▶ _Exercise goal_
Wherever the string "objects" appears in a line, extract that line.

----

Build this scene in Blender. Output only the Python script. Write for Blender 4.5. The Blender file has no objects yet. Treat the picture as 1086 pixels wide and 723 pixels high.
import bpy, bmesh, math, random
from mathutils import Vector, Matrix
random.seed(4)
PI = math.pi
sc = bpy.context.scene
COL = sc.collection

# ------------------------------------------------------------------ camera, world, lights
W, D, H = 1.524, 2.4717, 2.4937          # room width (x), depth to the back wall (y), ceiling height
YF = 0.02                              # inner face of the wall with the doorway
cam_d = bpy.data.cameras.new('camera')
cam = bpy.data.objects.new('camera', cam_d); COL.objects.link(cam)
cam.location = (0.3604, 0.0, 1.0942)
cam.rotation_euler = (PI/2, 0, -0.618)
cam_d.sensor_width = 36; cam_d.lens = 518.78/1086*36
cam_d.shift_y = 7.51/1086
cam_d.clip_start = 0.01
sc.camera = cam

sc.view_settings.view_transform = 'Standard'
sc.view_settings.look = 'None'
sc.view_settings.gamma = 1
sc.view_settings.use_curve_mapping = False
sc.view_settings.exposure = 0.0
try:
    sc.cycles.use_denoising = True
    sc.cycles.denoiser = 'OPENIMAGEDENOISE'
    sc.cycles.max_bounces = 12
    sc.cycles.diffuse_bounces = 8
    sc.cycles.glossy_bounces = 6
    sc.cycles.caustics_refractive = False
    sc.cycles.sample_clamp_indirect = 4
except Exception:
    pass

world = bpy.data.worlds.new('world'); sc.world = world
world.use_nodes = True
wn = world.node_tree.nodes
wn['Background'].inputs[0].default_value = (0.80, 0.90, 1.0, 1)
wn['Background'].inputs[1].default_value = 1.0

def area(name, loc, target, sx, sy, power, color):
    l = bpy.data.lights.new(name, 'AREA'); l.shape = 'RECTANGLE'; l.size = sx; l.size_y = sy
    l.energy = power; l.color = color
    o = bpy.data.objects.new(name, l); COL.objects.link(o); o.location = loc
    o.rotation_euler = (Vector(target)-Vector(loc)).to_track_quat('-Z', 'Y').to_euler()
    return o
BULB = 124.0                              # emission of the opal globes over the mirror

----

▶ _Worked solution_
Build this scene in Blender. Output only the Python script. Write for Blender 4.5. The Blender file has no objects yet. Treat the picture as 1086 pixels wide and 723 pixels high.
cam = bpy.data.objects.new('camera', cam_d); COL.objects.link(cam)
    o = bpy.data.objects.new(name, l); COL.objects.link(o); o.location = loc